The initial sympom was when my Apache RSA/ACE module started always thinking that it was already running even if it wasn't.. preventing the service from working.. That program appears to run the following command to check (this is from a 'strings' on the binary - source isn't available): grep aceapi_rpc_server /proc/*/cmdline | sed 's/\/cmdline.*\/proc\// /g' | sed 's/\/cmdline.*/ /' | sed 's/.*\/proc\// /' | sort -u Now, aceapi_rpc_server perms are 4700, owner is nobody .. so, digging, I find that if I create a copy of the 'cat' binary and set the perms the same, it produces vastly less output than a non-suid binary.. This behavior is NOT present in 2.4.18-26.7 To see what I mean: (all commands run as root) cp /bin/cat /tmp/cat chown nobody /tmp/cat chmod 4700 /tmp/cat cat /proc/*/cmdline | wc /tmp/cat /proc/*/cmdline | wc rm -f /tmp/cat Try this on both kernel versions obviously.

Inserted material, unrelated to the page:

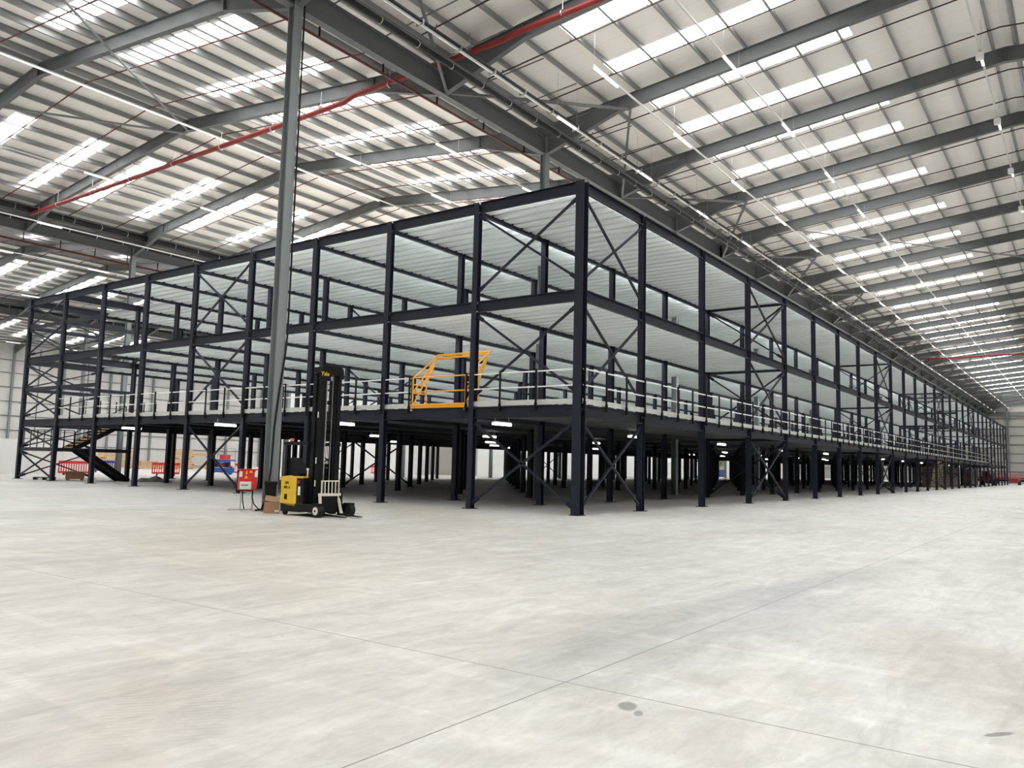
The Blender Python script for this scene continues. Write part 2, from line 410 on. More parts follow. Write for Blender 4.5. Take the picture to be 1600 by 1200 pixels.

As long as that binary is set suid to a non-root user, this behavior will show up. Expected: [root@arf /root]# cat /proc/*/cmdline | wc 4 13 4365 [root@arf /root]# /tmp/!! /tmp/cat /proc/*/cmdline | wc 4 13 4375 Actual: [1:syslog] [~] > cat /proc/*/cmdline | wc 0 1 2119 [1:syslog] [~] > /tmp/!! /tmp/cat /proc/*/cmdline | wc 0 1 518
I'm prioritizing high/high for now because I can't run my apache server under the latest kernel, and backing down to an earlier rev leaves me open to the local root compromise.
Are you guys looking at this? When should I expect to work with someone, if at all? I'd just like to have my expectations set. Thanks -
The behaviour change was a security fix. The newest errata relax the rules slightly based on further auditing.